En ese sentido, rezarlo no es cuestión tanto de repetir avemarías sin pensar demasiado, sino de descubrir lo que esas oraciones esconden: en ellas nos unimos a la vida de Jesús, de María, del ángel Gabriel, a través de sus mismas palabras. Queremos que su vida, poco a poco, forme parte de la nuestra: en definitiva, respirar junto a ellos y junto a Dios. «Contemplar no es en primer lugar una forma de hacer, sino que es una forma de ser: ser contemplativo. Ser contemplativos no depende de los ojos, sino del corazón. Y aquí entra en juego la oración, como acto de fe y de amor, como “respiración” de nuestra relación con Dios. La oración purifica el corazón, y con eso, aclara también la mirada, permitiendo acoger la realidad desde otro punto de vista»[6].
CON FRECUENCIA puede ocurrir que no siempre conseguimos rezar y contemplar el rosario como nos gustaría. A las posibles limitaciones de tiempo, se añaden también las normales dificultades de atención. Intentamos considerar las avemarías que componen los misterios, pero la cabeza a veces se dirige a otros asuntos que nos ocupan. Pueden darnos consuelo y ánimo aquellas palabras de san Josemaría: «Procura evitar las distracciones, pero no te preocupes, si, a pesar de todo, sigues distraído. ¿No ves cómo, en la vida natural, hasta los niños más discretos se entretienen y divierten con lo que les rodea, sin atender muchas veces los razonamientos de su padre? Esto no implica falta de amor, ni de respeto: es la miseria y pequeñez propias del hijo»[7].

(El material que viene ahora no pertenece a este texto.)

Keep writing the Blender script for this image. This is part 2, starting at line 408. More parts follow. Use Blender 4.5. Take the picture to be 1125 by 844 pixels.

De este modo, la lucha a la hora de rezar el rosario no se centrará exclusivamente en combatir las distracciones; es más, nos serviremos de ellas precisamente para alimentar nuestra oración y poner en manos de María aquellos pensamientos. Así han hecho los santos a lo largo de la historia: «El rosario me ha acompañado en los momentos de alegría y en los de tribulación –escribía san Juan Pablo II–. A él he confiado tantas preocupaciones y en él siempre he encontrado consuelo»[8].
De entre todas las intenciones que pueden ser confiadas al rezo del rosario, en los últimos años los pontífices han señalado especialmente dos. Por un lado, la paz, pues «el rosario ejerce sobre el orante una acción pacificadora que lo dispone a recibir y experimentar en la profundidad de su ser, y a difundir a su alrededor, paz verdadera»[9]. Y, por otro, la familia: «La familia que reza unida, permanece unida (...). Contemplando a Jesús, cada uno de sus miembros recupera también la capacidad de volverse a mirar a los ojos, para comunicar, solidarizarse, perdonarse recíprocamente y comenzar de nuevo con un pacto de amor renovado por el Espíritu de Dios»[10]. Podemos confiar estas dos intenciones a María: ser familias que transmitan la paz allá donde se encuentren.